After losing a GOP primary bid for lieutenant governor, Nebraska state auditor Kate Witek is seeking reelection--as a Democrat.

As the Republican Party has enhanced its dominance in Nebraska over the past few years, statewide politics has taken on a dull predictability. But this fall, state auditor Kate Witek's unexpected shift in party allegiance has shaken things up.

Her decision has emerged as the equivalent of a political Rorschach test: To some, she's a comment on a GOP that has lost its moorings; to others, a symbol of a Democratic Party so feeble it needed a Republican apostate to fill a down-ticket slot; to her detractors, she's an ambitious politician struggling to stay in office; and to those who don't go in for coffee-shop explication, she's one of those fetchingly odd stories American politics generates from time to time.

Witek's odyssey through her fellow Cornhuskers' conversations began late last year, when GOP Congressman Tom Osborne asked her to be his running mate in a primary challenge to incumbent Governor Dave Heineman. Witek, also a Republican, had built a reputation as a fiscal and social conservative during two terms as a state senator and as a voice for efficiency and budgetary propriety as auditor. She agreed to run and decided not to file for reelection as auditor. "I thought it would have been confusing and detrimental in the primary," she says, "if I'd also tried to run as state auditor."

Osborne eventually lost his primary bid, and it seemed as though Witek's days in office would come to an end when her term ran out. During the campaign, however, Witek noticed that what she had to say resonated most thoroughly with Democrats in the audience. An outspoken advocate of allowing the auditor to do performance audits of state agencies--a proposal that Heineman and GOP legislators vehemently oppose--Witek argued that the state's current leadership was more interested in power than in an effective state government. "The Democrats," she says, "seemed to want to start working on these serious financial issues."

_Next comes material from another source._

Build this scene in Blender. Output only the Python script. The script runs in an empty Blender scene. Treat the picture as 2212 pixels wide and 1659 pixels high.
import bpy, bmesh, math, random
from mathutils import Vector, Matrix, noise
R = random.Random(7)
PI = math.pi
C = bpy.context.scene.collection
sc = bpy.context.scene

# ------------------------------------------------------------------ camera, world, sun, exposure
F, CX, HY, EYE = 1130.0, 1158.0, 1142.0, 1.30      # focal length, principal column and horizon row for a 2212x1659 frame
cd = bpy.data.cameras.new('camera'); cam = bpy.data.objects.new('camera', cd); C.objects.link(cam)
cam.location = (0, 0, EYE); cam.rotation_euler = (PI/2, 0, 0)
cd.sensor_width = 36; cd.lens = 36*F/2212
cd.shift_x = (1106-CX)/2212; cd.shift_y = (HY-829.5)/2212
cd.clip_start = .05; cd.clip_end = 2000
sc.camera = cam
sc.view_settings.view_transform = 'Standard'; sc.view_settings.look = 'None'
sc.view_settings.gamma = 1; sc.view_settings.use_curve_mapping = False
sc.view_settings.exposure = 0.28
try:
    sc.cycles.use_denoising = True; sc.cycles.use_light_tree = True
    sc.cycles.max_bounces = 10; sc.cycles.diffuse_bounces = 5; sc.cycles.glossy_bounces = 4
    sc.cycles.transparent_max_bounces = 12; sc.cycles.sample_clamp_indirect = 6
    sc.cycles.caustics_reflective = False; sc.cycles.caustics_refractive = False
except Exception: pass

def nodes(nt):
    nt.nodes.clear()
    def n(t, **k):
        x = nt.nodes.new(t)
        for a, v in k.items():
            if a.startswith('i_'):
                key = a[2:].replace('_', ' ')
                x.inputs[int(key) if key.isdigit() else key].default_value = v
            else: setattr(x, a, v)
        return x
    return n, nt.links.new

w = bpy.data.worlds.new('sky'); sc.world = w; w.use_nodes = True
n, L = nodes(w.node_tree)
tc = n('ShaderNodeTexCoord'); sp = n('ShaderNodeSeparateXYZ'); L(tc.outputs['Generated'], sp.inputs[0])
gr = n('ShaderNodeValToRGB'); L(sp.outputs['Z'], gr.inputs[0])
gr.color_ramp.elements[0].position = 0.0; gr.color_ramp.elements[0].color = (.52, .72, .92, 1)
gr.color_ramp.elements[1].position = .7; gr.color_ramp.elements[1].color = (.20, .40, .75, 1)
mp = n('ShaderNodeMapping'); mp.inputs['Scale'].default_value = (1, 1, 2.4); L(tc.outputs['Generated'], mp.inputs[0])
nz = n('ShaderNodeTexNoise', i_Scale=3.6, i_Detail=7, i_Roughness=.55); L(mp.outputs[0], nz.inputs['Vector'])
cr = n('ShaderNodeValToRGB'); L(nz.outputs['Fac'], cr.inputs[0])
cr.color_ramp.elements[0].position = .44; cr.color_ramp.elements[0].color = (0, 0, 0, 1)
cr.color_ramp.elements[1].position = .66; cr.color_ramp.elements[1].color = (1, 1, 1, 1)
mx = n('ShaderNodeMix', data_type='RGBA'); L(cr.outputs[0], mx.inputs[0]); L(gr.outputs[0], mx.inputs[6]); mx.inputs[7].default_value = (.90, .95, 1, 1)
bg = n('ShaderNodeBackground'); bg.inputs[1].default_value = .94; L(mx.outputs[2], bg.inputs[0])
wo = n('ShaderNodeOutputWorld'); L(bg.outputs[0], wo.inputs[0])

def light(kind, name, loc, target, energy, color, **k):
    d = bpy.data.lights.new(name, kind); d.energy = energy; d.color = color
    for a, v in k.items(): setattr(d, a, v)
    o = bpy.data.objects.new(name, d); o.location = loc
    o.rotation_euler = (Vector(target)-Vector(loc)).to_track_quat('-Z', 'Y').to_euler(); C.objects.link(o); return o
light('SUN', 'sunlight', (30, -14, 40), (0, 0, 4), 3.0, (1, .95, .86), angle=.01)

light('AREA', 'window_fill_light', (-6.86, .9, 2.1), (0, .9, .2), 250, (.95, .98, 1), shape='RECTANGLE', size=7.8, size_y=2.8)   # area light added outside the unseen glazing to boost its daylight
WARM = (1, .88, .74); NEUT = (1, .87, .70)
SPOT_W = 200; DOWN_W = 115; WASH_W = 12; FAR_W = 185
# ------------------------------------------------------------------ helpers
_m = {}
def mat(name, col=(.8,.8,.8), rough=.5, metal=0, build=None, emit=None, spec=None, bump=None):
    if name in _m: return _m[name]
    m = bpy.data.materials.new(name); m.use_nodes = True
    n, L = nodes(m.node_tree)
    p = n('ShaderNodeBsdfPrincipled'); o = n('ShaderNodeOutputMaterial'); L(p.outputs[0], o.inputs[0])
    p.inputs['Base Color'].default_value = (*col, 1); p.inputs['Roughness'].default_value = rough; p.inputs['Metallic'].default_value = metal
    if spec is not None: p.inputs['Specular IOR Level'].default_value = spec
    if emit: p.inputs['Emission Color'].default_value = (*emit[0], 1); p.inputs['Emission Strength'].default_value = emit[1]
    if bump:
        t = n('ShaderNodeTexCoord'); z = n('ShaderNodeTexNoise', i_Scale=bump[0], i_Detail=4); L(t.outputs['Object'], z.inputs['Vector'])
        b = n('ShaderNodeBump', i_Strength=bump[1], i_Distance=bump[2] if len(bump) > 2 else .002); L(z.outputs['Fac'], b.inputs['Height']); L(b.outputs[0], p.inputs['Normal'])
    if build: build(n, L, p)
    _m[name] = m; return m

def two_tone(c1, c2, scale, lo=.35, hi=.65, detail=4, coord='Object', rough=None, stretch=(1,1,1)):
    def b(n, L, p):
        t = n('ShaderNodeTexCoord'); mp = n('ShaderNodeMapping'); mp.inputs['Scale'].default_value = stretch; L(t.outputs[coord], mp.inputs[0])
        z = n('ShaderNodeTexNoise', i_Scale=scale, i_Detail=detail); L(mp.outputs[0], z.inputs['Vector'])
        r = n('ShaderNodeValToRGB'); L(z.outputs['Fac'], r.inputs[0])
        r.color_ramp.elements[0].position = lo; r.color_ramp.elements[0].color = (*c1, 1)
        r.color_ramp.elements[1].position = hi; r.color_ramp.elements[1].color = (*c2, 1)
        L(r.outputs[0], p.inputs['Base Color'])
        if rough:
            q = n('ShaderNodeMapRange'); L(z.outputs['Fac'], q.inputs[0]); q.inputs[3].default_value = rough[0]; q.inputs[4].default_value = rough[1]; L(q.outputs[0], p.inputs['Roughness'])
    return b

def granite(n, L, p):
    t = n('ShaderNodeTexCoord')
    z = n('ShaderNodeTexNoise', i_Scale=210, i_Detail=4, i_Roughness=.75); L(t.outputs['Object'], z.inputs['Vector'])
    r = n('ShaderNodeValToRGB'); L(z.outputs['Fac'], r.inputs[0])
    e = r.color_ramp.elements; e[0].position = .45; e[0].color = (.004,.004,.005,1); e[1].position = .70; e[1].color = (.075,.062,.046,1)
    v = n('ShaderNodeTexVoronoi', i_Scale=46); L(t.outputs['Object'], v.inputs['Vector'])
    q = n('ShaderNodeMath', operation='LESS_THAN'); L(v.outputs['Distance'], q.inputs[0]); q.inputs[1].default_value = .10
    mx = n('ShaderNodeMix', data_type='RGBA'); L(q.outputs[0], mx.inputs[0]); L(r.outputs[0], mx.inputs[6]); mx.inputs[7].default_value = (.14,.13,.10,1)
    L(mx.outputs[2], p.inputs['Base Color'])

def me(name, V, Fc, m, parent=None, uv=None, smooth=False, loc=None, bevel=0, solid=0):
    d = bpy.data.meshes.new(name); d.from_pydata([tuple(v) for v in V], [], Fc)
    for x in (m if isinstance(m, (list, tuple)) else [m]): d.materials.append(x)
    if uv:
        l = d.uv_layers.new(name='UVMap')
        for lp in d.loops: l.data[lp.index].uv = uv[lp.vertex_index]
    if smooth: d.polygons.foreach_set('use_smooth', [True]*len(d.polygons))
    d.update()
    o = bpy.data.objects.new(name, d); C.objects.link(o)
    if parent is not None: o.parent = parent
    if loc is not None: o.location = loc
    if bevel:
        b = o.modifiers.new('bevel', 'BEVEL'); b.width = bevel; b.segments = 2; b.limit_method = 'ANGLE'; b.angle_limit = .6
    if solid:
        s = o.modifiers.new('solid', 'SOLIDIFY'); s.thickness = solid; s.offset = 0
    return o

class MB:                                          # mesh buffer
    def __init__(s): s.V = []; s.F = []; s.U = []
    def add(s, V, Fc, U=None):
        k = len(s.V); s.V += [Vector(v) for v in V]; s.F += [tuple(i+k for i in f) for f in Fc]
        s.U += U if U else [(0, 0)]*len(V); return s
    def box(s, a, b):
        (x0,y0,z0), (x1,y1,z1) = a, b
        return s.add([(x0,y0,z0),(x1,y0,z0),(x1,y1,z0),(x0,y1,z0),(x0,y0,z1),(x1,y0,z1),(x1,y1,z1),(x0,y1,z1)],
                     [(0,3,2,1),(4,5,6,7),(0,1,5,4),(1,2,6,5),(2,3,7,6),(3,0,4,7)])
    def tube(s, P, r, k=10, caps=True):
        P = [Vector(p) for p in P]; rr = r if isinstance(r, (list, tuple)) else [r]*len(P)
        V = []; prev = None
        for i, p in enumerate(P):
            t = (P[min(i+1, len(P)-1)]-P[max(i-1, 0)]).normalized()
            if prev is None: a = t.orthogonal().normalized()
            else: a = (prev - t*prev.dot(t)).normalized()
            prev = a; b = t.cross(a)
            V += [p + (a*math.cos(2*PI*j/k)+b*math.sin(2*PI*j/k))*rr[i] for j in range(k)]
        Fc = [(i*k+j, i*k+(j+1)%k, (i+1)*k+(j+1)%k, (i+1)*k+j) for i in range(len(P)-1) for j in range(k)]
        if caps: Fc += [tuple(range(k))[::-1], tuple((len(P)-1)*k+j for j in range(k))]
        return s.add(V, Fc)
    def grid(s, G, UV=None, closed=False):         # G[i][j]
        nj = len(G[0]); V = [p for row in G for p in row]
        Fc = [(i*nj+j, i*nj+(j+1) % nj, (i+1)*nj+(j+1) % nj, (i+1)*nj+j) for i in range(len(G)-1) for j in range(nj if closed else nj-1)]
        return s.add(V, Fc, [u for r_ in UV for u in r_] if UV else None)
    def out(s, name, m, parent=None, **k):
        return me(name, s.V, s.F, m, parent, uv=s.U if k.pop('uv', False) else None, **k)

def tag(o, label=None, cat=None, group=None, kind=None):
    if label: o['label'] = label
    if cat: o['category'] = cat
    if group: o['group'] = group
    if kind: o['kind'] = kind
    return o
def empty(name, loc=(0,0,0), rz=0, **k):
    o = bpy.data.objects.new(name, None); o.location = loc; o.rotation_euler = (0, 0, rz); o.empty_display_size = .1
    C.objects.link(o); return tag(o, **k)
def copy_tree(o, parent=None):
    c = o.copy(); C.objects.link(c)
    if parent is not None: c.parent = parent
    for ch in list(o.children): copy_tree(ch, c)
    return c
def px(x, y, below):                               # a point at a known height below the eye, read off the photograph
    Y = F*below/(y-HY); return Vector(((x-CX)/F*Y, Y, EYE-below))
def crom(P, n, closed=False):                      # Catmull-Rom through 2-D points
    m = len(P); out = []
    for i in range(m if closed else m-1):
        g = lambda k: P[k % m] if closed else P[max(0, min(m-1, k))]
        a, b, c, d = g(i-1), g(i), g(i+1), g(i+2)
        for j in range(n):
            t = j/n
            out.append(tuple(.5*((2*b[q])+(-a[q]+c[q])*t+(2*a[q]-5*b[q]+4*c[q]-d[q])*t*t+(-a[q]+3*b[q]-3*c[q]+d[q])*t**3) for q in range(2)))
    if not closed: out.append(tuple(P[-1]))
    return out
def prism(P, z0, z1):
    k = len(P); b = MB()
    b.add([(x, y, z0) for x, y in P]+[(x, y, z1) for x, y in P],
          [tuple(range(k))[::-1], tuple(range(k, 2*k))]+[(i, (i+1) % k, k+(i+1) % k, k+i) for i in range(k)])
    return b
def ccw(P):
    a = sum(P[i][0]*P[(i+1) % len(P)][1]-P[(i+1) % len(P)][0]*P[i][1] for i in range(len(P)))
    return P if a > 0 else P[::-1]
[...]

So in August, Witek and her husband decided to switch parties. Sensing an opportunity at least to embarrass the opposition, Democratic leaders asked Witek to address their state convention--and, if the party faithful agreed, to run as their nominee for her old post, since they'd been unable to put up a candidate of their own. Witek agreed, and the Democrats duly--although not without controversy--nominated her. "We disagreed on so many things when she was in the legislature," says Democratic state Senator DiAnna Schimek. "But having said that, she's been a very good state auditor." Republicans, of course, have been dismissive. "Will the true Kate Witek stand up?" says Senator Roger Wehrbein. "Because now I'm confused about what she really does stand for."

The situation grew more convoluted when the secretary of state, a Republican, ruled that state law required Democrats to nominate their candidate in a primary, not at the convention. Witek and her new party, however, were able to persuade a court to overturn the ruling-- and also to collect enough signatures to put her on the ballot as a petition candidate without a party label. In the end, the secretary of state agreed to forego an appeal, and Witek will run in November as the Democratic Party's nominee.